Simon Willison is collecting his excellent series of writeups on practical CSS magic under the rubric CSS ain’t Rocket Science. He should be wrong, it should be like rocket science: predictable, deterministic, with an engineering ruleset saying How To Do It. Except for the tools are broken. To be specific, Microsoft’s tool is broken. And in recent news, apparently they don’t care. Which is maybe just fine.
Pixels Suck ·
What happened was, I got email from Pablo Montilla gently chiding me for
having ongoing’s font sizes in pixels rather than something sensible like ems
or
percentages or a keyword like small
, so that IE users like him
could resize it if they find my choice too small or large.
He’s right.
So I determined to Do The Right Thing Dammit, and I have now invested several hours trying to figure out how to have nicely-resizeable fonts and still have it look decent in at least the popular browsers. At the same time, I want to switch to a serif font for the main body of ongoing because it was beaten into me many years ago that body copy of substantial size Must Always Be In Serif; I’d like Palatino, if only because the italics look so great.
Hah, easier said than done; two or three hours of this are water under the bridge and you’re still reading sans-serif pixel-sized fonts. I’ve invested substantial time with Simon’s advice and the other good stuff he links to, and now I see how I’m gonna do it, but there’s lots more work in front of me. This really sucks.
I Blame Microsoft · (I’ve always wanted to use that as a headline. Try it sometime, it feels good.) But really, I do. The problem isn’t that CSS is too hard. The problem isn’t browser incompatibilities in general. The problem is specifically that Microsoft Internet Explorer is a mouldering, out-of-date, amateurish, out-of-date pile of dung. Did I say it’s out-of-date? As in past its sell-by, seen better days, mutton dressed as lamb, superannuated, time-worn. It’s so, like, you know, so twentieth-century.
Ron Green raised the alarm, which echoed through Scripting News and then around the usual hallways: “All this has lead me to ask if IE is dead.”
The Non-Answer · Scoble told us not to bother our pretty little heads, because Google works just fine in Longhorn. Which is scheduled for 2005, but they’ll say more in October.
This suggests a Nineties turn of phrase: They Just Don’t Get It. Every ambitious web designer in the world is investing their customers’ and employers’ money in arcane, complexified, kludged-up hacks to work around IE’s broken box model and pixel-font weirdness and sub-one-em microscopism. Failing that, they’re doing like me and sizing in pixels, with adverse effects on accessibility.

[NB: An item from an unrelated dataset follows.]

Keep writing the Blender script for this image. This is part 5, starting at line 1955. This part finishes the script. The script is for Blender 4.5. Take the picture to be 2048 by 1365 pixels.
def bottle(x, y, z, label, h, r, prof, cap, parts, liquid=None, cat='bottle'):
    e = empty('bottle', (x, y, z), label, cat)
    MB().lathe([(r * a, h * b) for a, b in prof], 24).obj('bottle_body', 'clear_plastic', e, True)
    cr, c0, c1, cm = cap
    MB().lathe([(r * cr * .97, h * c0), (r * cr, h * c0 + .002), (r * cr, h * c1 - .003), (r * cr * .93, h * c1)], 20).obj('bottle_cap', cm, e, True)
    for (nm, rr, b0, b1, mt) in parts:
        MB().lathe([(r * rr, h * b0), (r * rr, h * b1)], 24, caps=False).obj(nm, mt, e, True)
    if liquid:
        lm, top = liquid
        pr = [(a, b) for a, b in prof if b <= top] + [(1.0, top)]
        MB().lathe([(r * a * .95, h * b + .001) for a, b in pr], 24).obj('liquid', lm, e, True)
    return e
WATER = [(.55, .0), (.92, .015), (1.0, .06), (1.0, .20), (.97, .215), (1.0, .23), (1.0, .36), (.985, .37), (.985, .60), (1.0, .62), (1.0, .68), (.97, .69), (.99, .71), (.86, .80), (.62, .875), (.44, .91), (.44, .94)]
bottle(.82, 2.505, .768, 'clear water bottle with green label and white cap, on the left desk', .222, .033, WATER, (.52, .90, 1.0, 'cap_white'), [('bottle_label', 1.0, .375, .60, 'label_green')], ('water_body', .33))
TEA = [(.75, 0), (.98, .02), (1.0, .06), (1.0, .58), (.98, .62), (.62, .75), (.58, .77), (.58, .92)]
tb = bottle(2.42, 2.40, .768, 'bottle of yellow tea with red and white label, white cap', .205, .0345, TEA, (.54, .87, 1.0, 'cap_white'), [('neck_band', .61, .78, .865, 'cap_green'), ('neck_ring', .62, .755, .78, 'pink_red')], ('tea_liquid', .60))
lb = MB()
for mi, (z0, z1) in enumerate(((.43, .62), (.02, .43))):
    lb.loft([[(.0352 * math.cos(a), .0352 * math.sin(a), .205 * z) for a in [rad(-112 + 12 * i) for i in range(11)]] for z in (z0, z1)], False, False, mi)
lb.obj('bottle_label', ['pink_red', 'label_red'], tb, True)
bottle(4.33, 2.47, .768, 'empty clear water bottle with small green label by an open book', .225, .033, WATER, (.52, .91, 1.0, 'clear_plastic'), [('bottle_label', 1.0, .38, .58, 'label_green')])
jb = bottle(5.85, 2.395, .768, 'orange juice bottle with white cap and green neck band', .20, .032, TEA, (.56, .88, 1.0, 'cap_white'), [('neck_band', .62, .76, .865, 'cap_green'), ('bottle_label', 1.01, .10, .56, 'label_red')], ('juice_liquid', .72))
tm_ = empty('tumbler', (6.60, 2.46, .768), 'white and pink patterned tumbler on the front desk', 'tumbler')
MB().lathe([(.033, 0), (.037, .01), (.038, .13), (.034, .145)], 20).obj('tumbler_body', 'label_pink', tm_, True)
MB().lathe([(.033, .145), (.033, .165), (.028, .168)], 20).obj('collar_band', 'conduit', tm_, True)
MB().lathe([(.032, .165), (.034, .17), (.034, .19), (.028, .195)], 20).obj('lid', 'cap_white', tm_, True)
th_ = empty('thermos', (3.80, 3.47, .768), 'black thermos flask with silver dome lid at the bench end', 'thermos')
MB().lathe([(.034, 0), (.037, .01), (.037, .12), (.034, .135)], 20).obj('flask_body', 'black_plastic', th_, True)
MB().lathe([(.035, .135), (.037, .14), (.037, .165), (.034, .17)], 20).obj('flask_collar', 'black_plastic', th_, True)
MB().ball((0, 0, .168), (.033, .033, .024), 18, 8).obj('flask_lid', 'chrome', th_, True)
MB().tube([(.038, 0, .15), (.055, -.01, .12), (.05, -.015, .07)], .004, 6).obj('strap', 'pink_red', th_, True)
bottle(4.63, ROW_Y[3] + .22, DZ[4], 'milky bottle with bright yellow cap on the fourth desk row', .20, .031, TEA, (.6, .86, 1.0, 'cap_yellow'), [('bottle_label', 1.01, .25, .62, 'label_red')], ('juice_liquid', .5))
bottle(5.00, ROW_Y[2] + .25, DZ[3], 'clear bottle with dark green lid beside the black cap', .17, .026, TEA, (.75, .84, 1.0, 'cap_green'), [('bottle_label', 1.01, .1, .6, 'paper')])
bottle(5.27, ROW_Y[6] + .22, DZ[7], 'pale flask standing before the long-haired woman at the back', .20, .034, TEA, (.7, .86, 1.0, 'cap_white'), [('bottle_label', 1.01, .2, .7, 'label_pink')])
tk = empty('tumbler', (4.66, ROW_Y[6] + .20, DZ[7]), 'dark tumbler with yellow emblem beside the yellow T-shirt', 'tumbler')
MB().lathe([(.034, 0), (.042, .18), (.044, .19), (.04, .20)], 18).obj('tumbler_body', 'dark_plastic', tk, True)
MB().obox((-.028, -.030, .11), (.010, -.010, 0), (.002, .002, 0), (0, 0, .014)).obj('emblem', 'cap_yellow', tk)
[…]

Let me see, this is the company that claims to care about a great user experience above all else. And what program, I ask, do most users spend most of their time in? The web browser.
The Upside · Here’s a table I first posted back on April 23, the browser population seen by ongoing between February and April:
Browser | Hits | Percent |
---|---|---|
Internet Explorer | 442,077 | 58 |
Mozilla | 277,924 | 36 |
Safari | 45,082 | 6 |
Here’s a secret, boys and girls. That number in the top right corner is not going up. Just suppose 2005 rolled around and Longhorn shows up and a lot of people are used to Mozilla 2.8 and Opera 9.2 and Safari 3.1, and they just genially ignore whatever the built-in browsing capability is?
I keep hearing that Longhorn won’t really have a separate browser, it’ll all just be an integrated part of the OS. That sounds to me like a really good reason to steer clear and participate in a competitive technical ecosystem.
Of course, Microsoft could try to make use of the Longhorn built-in compulsory. Last time they did that, it got them into legal trouble, but it did achieve the objective (cutting off Netscape’s air supply). So I wouldn’t be surprised to see an attempt.